WHAT YOU SHOULD DO:
Restate exactly the lines of the entries below, beginning with the first and ending with the line that holds "f.append(tuple(nz*m4+i for i". Pictures are not copied.
* Begin RECORDS SUPPLIED *
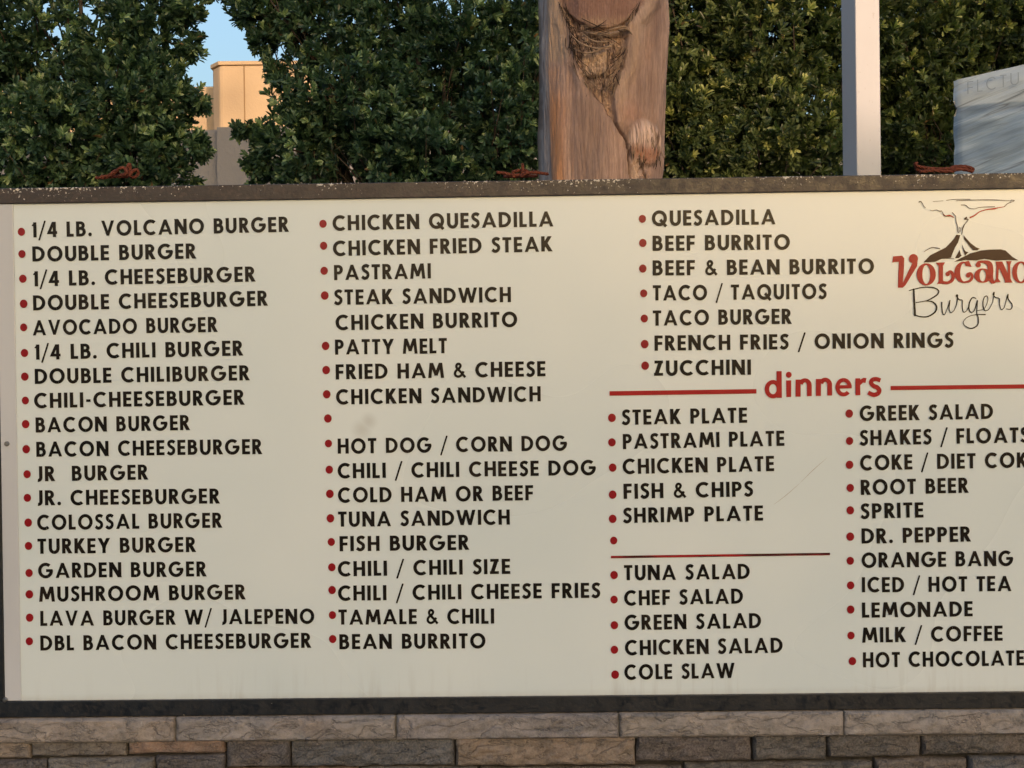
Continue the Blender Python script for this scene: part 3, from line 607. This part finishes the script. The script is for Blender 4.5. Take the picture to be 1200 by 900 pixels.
# ------------------------------------------------------------------ wrapped pallet load
def film_load(x0, x1, yf, yb, z0, z1l, z1r, rot, piv, label):
    th = empty('pallet_load', ((x0+x1)/2, (yf+yb)/2, z0-.14), label, 'pallet load', 'stretch-wrapped pallet loads stacked behind the sign')
    ca, sa = math.cos(rot), math.sin(rot)
    def W(x, y, z): return (piv[0]+(x-piv[0])*ca-(y-piv[1])*sa, piv[1]+(x-piv[0])*sa+(y-piv[1])*ca, z)
    n, nz = 40, 36; v = []; f = []
    per = [(x0+(x1-x0)*i/n, yf, 0, -1) for i in range(n)]+[(x1, yf+(yb-yf)*i/n, 1, 0) for i in range(n)]+[(x1-(x1-x0)*i/n, yb, 0, 1) for i in range(n)]+[(x0, yb-(yb-yf)*i/n, -1, 0) for i in range(n)]
    for k in range(nz+1):
        t = k/nz
        for i, (x, y, nx, ny) in enumerate(per):
            zt__ = z1l+(z1r-z1l)*(x-x0)/(x1-x0); z = z0+(zt__-z0)*t
            if k == nz: pass
            sg = x*1.0+y*.7
            fold = (vnoise(np.array(sg*1.6+i*0), np.array(z*14-sg*5.5), 3)-.5)*.010+(vnoise(np.array(sg*4), np.array(z*38-sg*14), 5)-.5)*.008
            d = float(fold) - .02*math.exp(-((z-(zb_f))/.014)**2)
            cr = .014 if (i % n) == 0 else 0
            v.append(W(x+nx*(d-.004)-(cr*(1 if x > (x0+x1)/2 else -1)), y+ny*(d-.004)-(cr*(1 if y > (yf+yb)/2 else -1)), z-(.012 if k == nz else 0)))
    m4 = 4*n
    for k in range(nz):
        for i in range(m4): f.append((k*m4+i, k*m4+(i+1) % m4, (k+1)*m4+(i+1) % m4, (k+1)*m4+i))
    f.append(tuple(nz*m4+i for i in range(m4))); f.append(tuple(range(m4))[::-1])
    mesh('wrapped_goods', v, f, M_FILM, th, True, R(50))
    for k in range(3):
        b = MB(); yy = yf+.02+(yb-yf-.14)*k/2; P = [W(x0+.02, yy, z0-.12), W(x1-.02, yy, z0-.12), W(x1-.02, yy+.1, z0-.12), W(x0+.02, yy+.1, z0-.12)]
        prism(b, P, z0-.14, z0-.035); b.build('stringer', M_WOOD, th)
    for k in range(6):
        b = MB(); xx = x0+(x1-x0-.12)*k/5; P = [W(xx, yf, 0), W(xx+.12, yf, 0), W(xx+.12, yb, 0), W(xx, yb, 0)]
        prism(b, P, z0-.033, z0-.012); b.build('deck_board', M_WOOD, th)
    return th, W
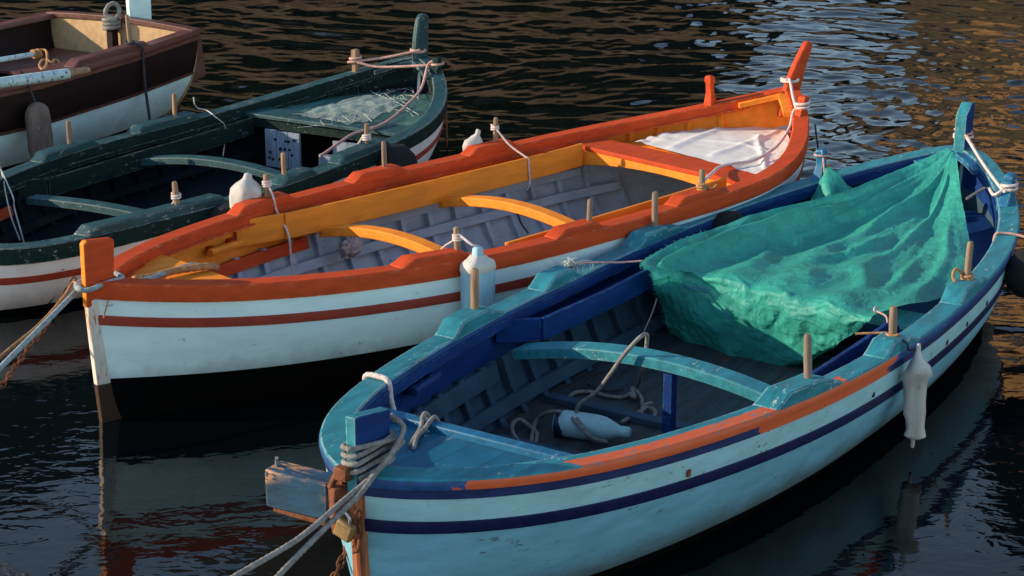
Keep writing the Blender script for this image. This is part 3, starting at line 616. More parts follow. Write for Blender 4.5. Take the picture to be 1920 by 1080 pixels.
* End RECORDS SUPPLIED *
COMPLETE RESPONSE:
Continue the Blender Python script for this scene: part 3, from line 607. This part finishes the script. The script is for Blender 4.5. Take the picture to be 1200 by 900 pixels.
# ------------------------------------------------------------------ wrapped pallet load
def film_load(x0, x1, yf, yb, z0, z1l, z1r, rot, piv, label):
    th = empty('pallet_load', ((x0+x1)/2, (yf+yb)/2, z0-.14), label, 'pallet load', 'stretch-wrapped pallet loads stacked behind the sign')
    ca, sa = math.cos(rot), math.sin(rot)
    def W(x, y, z): return (piv[0]+(x-piv[0])*ca-(y-piv[1])*sa, piv[1]+(x-piv[0])*sa+(y-piv[1])*ca, z)
    n, nz = 40, 36; v = []; f = []
    per = [(x0+(x1-x0)*i/n, yf, 0, -1) for i in range(n)]+[(x1, yf+(yb-yf)*i/n, 1, 0) for i in range(n)]+[(x1-(x1-x0)*i/n, yb, 0, 1) for i in range(n)]+[(x0, yb-(yb-yf)*i/n, -1, 0) for i in range(n)]
    for k in range(nz+1):
        t = k/nz
        for i, (x, y, nx, ny) in enumerate(per):
            zt__ = z1l+(z1r-z1l)*(x-x0)/(x1-x0); z = z0+(zt__-z0)*t
            if k == nz: pass
            sg = x*1.0+y*.7
            fold = (vnoise(np.array(sg*1.6+i*0), np.array(z*14-sg*5.5), 3)-.5)*.010+(vnoise(np.array(sg*4), np.array(z*38-sg*14), 5)-.5)*.008
            d = float(fold) - .02*math.exp(-((z-(zb_f))/.014)**2)
            cr = .014 if (i % n) == 0 else 0
            v.append(W(x+nx*(d-.004)-(cr*(1 if x > (x0+x1)/2 else -1)), y+ny*(d-.004)-(cr*(1 if y > (yf+yb)/2 else -1)), z-(.012 if k == nz else 0)))
    m4 = 4*n
    for k in range(nz):
        for i in range(m4): f.append((k*m4+i, k*m4+(i+1) % m4, (k+1)*m4+(i+1) % m4, (k+1)*m4+i))
    f.append(tuple(nz*m4+i for i in range(m4))); f.append(tuple(range(m4))[::-1])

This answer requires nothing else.